Assuming $a_n$ has a limit, which it appears to have, and your recursive expression is correct, which it appears to be, we can write $$\lim_{n\to\infty}a_{n+1}=\lim_{n\to\infty}\frac{n+2}{2(n+1)}(a_n+1)$$ $$x=(x+1)\lim_{n\to\infty}\left(\frac{n+1}{2(n+1)}+\frac{1}{2(n+1)}\right)$$ $$x=\frac{x+1}{2}$$ $$x=1$$

OK, I see what needs to be done here. Denote the sum in brackets by $S_n$

$$S_n = \left(\frac{2}{1}+\frac{2^2}{2}+...+\frac{2^{n}}{n}\right)$$

First we prove by induction (for $n \ge 4$) the following:

$$S_n \gt \frac{ 2^{n+1} (n+2)}{(n+1)n} \tag{1}$$

Then using (1) it is easy to prove by induction that:

(2) the sequence is decreasing for $n\ge4$ i.e. $a_n \gt a_{n+1}$

(3) $a_n \ge 1$ for $n\ge4$ (that is even true for every $n$ but for us it's enough that it's true for $n\ge4$)

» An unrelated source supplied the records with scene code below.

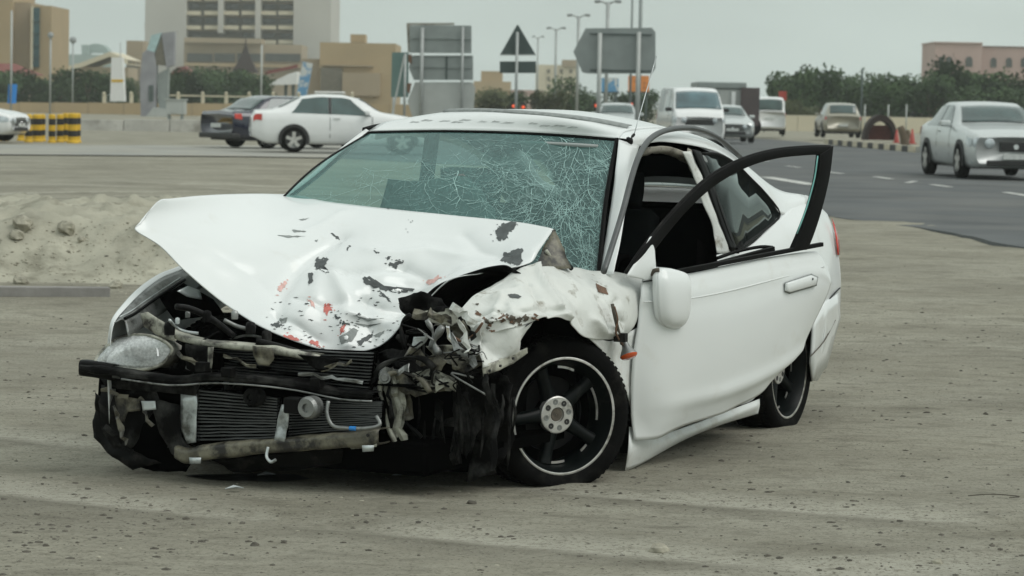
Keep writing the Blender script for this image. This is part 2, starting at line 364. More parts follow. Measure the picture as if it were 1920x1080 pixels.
def sheet(name, near, far, z, mt, kind='structure', jag=0, lift=0):
    # strip between a near and a far edge (world XY lists of the same length), resampled
    n = 40; A = spline([Vector(p) for p in near], 8); B = spline([Vector(p) for p in far], 8); K = len(A)
    vs = []
    for i in range(K):
        a = Vector((A[i].x, A[i].y, 0)); b = Vector((B[i].x, B[i].y, 0))
        if jag: a += (b - a).normalized() * (jag * nz((a.x * 2, a.y * .6, 0), 1.7, 4) + jag * .5 * nz((a.x, a.y, 0), 9, 8))
        for k in range(15):
            q = a.lerp(b, k / 13 - (1 / 13)) if k else a - (b - a).normalized() * .05
            vs.append((q.x, q.y, z(q.x, q.y) + lift - (.09 if k == 0 and not lift else 0)))
    fs = [(i * 15 + k, (i + 1) * 15 + k, (i + 1) * 15 + k + 1, i * 15 + k + 1) for i in range(K - 1) for k in range(14)]
    o = mesh(name, vs, fs, mt); o['kind'] = kind; return o
def RH(x, y): return base_h(x, y) + .018
near = [ground(px, py, RZ) for px, py in ((2500, 560), (1925, 468), (1750, 433), (1560, 408), (1400, 372), (1200, 336), (1000, 318), (800, 306), (600, 296), (300, 293), (0, 291), (-700, 286))]
far = [ground(px, py, RZ) for px, py in ((2500, 306), (2050, 296), (1800, 285), (1560, 271), (1500, 262), (1380, 254), (1000, 250), (800, 262), (600, 272), (300, 274), (0, 272), (-700, 264))]
near = [Vector((9.5, 8, 0)), Vector((7.4, 14, 0))] + near + [Vector((-70, 66, 0))]; far = [Vector((120, 80, 0)), Vector((70, 98, 0))] + far + [Vector((-70, 92, 0))]
sheet('road', near, far, RH, M['asphalt'], jag=.28)
# dusty verge of the left lane: paler worn strip along its near edge
nn = [ground(px, py, RZ) for px, py in ((640, 298), (400, 294.5), (0, 291.5), (-700, 286.5))]
ff = [ground(px, py, RZ) for px, py in ((640, 274), (400, 274), (0, 272.5), (-700, 265))]
sheet('road_shoulder', nn, ff, RH, M['asphalt_old'], lift=.008, jag=.1)
def line(px0, py0, px1, py1, w=.13):
    a, b = gz(px0, py0), gz(px1, py1); d = (b - a); s = Vector((d.y, -d.x, 0)).normalized() * w / 2
    K = 6; vs = []
    for i in range(K + 1):
        q = a.lerp(b, i / K); z_ = RH(q.x, q.y) + .006
        vs += [(q.x - s.x, q.y - s.y, z_), (q.x + s.x, q.y + s.y, z_)]
    o = mesh('road_marking', vs, [(2 * i, 2 * i + 1, 2 * i + 3, 2 * i + 2) for i in range(K)], M['mark'])
    o['kind'] = 'structure'
for a in ((1436, 334, 1526, 349, .30), (1552, 324, 1580, 328, .14), (1640, 333, 1672, 338, .14), (1746, 348, 1782, 353, .14), (1886, 363, 1935, 371, .16), (1476, 313, 1500, 316, .14), (1700, 345, 1716, 342, .12), (1410, 300, 1440, 304, .14)): line(*a)

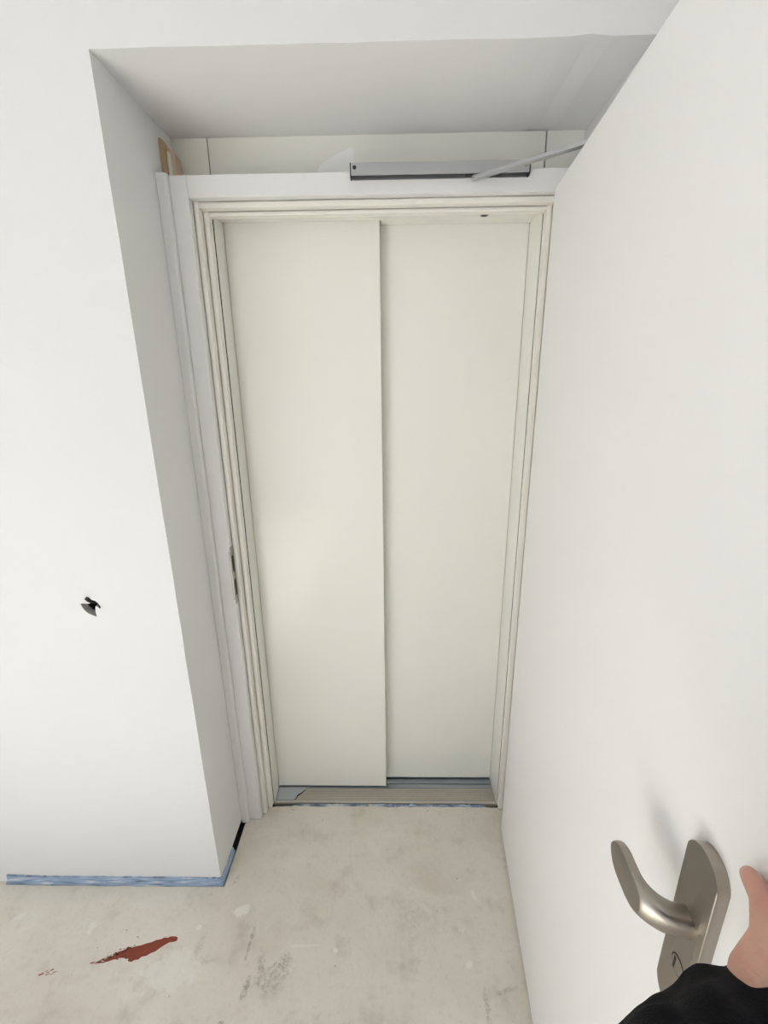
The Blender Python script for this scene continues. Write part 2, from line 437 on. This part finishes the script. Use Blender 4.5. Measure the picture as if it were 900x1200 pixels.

Once these two statements are proved, the convergence follows.
And then you take limits (that's the easy part as K.defaoite showed) and you're done.

Here is how using (1) we can prove the sequence is decreasing: we have $a_n=\dfrac{n+1}{2^{n+1}}S_n$ and $a_{n+1}=\dfrac{n+2}{2^{n+2}}S_{n+1}$ $=\dfrac{n+2}{2^{n+2}}(S_n+\dfrac{2^{n+1}}{n+1})$. Now, the condition that $a_n\gt a_{n+1}$ is that $\dfrac{n+1}{2^{n+1}}S_n\gt \dfrac{n+2}{2^{n+2}}(S_n+\dfrac{2^{n+1}}{n+1})$; this is equivalent to $2(n+1)S_n\gt (n+2)(S_n+\dfrac{2^{n+1}}{n+1})$, which is equivalent to $nS_n\gt \dfrac{(n+2)2^{n+1}}{n+1}$ (subtract $(n+2)S_n$ from either side), and dividing this by $n$ gives (1).